Information shown:
####

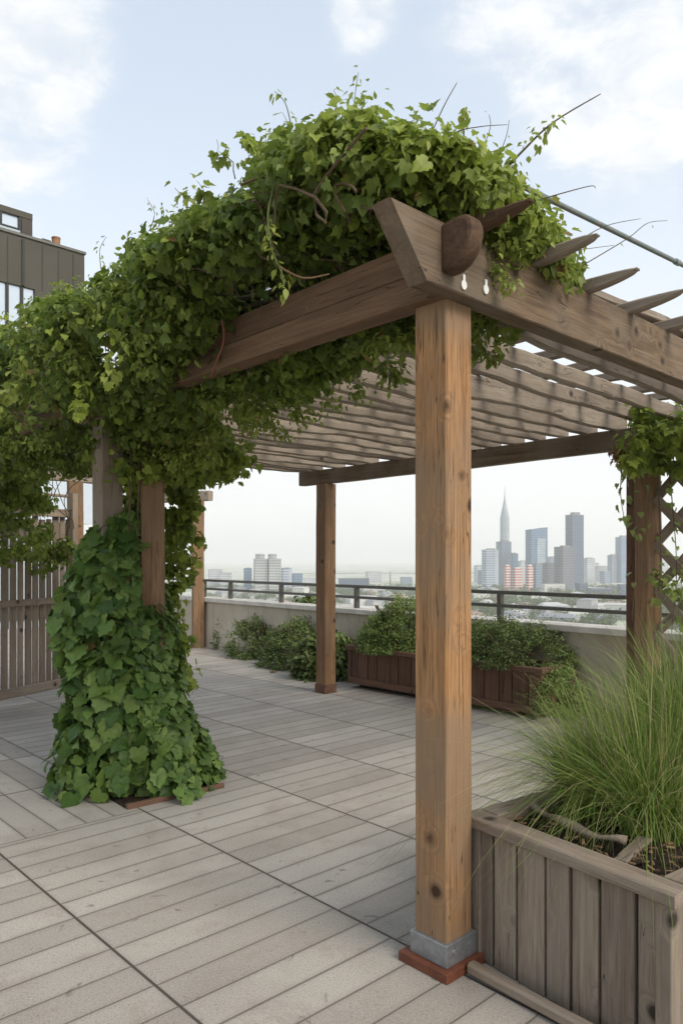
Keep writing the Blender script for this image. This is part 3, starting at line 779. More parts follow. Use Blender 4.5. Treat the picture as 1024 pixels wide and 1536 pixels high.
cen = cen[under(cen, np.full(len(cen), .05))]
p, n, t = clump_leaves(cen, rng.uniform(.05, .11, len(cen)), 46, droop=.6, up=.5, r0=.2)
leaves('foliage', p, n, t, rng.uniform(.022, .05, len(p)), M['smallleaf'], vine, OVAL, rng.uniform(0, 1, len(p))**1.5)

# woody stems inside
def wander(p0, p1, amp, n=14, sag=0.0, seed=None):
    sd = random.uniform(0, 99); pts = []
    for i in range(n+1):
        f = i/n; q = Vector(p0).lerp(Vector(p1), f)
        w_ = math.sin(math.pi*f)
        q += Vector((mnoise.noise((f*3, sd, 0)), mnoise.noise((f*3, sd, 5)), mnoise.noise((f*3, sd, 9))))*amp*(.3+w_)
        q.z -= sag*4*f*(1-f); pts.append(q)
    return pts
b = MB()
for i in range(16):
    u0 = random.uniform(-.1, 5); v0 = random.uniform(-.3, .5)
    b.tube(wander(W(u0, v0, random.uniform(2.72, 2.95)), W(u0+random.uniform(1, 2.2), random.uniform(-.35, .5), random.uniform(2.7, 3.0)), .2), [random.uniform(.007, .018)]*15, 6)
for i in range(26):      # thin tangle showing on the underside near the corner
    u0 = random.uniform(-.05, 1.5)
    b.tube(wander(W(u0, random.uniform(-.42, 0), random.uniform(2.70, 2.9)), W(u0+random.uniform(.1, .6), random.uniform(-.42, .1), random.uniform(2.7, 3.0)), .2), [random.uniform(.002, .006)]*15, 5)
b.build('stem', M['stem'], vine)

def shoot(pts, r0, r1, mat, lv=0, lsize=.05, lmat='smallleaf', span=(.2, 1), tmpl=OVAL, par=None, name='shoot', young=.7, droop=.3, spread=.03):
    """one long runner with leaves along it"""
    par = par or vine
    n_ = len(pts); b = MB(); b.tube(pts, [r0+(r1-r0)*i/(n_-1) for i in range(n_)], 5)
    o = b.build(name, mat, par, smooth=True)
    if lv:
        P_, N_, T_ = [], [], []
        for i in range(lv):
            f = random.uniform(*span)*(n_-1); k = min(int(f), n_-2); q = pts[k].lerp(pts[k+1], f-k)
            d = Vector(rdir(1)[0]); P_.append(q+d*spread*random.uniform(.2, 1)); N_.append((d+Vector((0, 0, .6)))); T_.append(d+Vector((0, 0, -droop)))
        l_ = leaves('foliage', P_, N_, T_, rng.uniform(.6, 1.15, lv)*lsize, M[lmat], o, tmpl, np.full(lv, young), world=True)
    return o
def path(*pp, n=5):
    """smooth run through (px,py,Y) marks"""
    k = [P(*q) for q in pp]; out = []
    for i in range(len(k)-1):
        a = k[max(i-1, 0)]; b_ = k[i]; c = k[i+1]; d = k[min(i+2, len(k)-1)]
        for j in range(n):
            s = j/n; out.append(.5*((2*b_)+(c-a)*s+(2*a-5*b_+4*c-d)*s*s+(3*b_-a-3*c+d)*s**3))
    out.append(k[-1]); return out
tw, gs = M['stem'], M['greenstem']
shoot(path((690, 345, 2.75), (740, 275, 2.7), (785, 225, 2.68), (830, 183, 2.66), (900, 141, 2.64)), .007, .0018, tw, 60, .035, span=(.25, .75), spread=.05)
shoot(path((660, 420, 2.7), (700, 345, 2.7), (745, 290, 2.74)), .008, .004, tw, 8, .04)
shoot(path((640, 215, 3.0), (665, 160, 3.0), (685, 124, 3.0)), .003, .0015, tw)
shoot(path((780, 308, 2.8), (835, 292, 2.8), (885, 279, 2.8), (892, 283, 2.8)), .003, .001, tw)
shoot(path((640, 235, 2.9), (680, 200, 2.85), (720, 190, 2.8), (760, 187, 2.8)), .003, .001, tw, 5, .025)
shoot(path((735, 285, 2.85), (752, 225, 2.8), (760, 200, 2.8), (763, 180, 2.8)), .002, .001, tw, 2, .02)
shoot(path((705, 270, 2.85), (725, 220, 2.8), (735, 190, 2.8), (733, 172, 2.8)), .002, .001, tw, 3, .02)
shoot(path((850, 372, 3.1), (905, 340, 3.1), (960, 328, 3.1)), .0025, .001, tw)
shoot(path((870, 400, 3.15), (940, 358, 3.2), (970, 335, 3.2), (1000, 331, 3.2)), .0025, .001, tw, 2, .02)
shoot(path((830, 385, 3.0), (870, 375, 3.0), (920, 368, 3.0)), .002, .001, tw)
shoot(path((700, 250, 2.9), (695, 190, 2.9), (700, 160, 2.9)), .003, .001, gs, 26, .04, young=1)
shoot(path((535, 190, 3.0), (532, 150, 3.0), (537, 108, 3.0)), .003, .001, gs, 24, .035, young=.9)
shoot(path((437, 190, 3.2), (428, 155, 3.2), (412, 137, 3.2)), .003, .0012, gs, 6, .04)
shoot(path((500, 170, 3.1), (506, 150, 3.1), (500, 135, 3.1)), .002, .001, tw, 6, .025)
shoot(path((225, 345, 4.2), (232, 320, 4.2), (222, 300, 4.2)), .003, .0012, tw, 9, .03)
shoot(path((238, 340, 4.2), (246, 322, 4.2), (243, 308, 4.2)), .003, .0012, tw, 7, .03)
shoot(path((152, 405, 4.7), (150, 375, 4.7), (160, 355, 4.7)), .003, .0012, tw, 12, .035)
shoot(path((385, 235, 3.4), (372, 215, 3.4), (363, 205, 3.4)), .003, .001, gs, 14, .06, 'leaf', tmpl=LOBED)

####

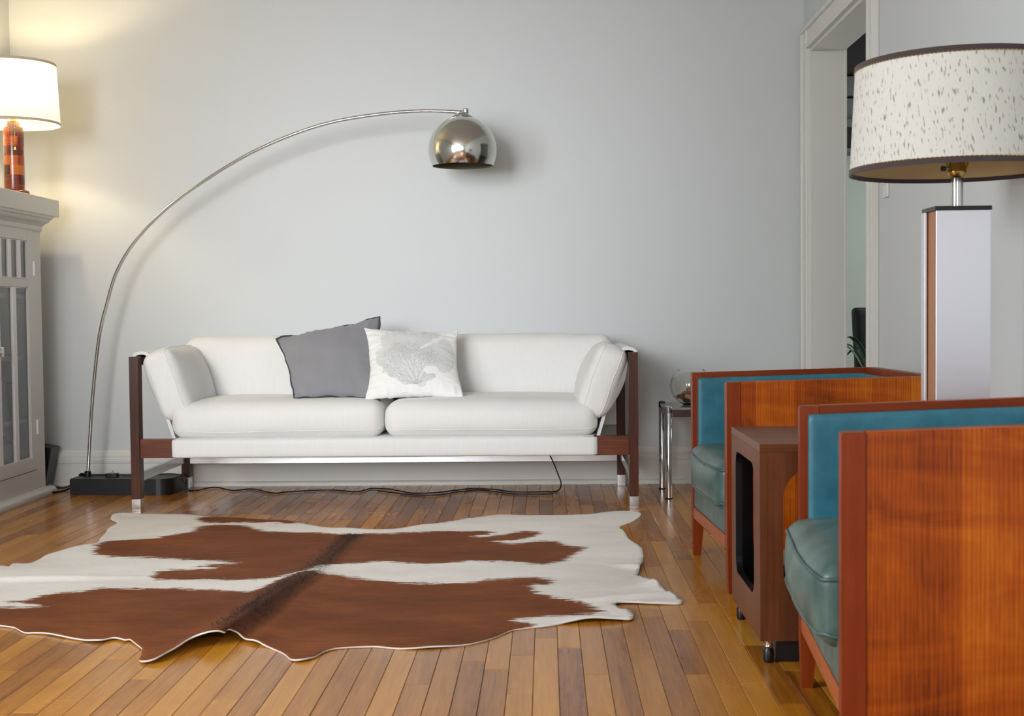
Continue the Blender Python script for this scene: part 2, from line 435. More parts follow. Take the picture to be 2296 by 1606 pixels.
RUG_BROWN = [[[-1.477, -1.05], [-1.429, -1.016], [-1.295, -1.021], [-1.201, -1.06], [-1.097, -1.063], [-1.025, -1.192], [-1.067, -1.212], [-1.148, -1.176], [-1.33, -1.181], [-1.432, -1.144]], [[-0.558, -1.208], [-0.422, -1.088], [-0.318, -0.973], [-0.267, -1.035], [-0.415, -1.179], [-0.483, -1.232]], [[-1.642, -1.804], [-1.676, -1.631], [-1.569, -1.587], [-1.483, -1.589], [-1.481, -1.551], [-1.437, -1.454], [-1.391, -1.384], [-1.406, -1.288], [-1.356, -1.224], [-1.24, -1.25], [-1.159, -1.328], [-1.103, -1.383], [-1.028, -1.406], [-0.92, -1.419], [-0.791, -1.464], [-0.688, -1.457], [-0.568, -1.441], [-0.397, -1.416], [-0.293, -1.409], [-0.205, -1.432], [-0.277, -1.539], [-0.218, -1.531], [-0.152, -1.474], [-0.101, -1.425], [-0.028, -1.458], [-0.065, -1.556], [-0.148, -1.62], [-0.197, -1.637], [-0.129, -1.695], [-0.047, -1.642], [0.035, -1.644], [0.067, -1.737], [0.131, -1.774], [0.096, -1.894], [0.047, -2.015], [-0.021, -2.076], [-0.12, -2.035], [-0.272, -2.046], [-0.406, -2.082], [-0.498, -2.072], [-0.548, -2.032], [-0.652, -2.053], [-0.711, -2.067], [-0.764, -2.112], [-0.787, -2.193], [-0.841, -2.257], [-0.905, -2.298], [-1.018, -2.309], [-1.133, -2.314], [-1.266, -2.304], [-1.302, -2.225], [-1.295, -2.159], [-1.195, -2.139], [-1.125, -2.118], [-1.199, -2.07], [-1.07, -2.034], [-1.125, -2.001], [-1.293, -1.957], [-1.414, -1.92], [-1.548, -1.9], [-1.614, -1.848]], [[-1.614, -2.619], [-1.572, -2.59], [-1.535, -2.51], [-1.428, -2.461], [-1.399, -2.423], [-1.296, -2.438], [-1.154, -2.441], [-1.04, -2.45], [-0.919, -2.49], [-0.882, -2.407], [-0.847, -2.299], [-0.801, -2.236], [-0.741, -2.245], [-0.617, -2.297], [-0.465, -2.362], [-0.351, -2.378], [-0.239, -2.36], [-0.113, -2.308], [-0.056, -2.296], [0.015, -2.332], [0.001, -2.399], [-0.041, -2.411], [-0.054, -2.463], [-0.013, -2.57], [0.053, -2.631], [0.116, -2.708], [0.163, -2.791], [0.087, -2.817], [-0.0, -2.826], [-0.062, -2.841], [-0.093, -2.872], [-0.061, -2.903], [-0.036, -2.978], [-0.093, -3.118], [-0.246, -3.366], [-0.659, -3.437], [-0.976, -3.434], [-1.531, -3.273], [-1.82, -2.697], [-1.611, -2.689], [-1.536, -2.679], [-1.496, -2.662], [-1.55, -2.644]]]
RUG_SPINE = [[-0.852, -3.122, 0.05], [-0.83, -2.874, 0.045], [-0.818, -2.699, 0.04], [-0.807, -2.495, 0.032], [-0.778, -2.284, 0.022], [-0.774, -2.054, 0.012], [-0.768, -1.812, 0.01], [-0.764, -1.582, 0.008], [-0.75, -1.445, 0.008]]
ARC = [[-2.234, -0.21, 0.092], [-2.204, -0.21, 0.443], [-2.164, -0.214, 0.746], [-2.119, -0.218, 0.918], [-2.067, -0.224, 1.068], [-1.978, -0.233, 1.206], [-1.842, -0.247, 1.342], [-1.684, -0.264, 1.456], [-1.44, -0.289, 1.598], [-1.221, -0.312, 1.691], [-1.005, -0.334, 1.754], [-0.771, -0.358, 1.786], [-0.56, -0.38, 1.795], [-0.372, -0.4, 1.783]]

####

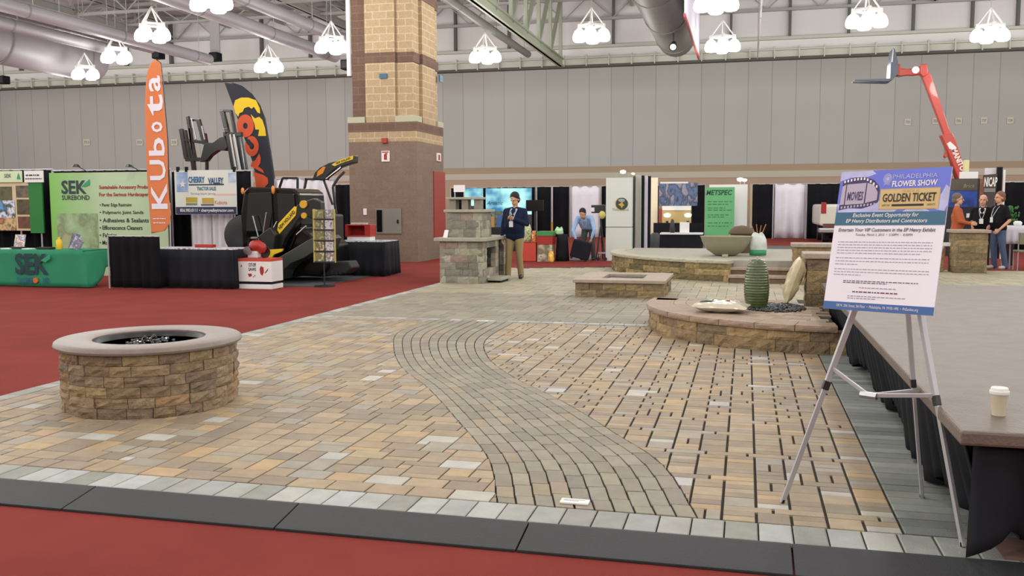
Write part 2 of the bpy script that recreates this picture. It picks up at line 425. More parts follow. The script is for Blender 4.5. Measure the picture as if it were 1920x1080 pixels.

####

What you are asked to do: State the number of lines in this listing that contain the string "More", and add nothing else.

Response for this exercise: 3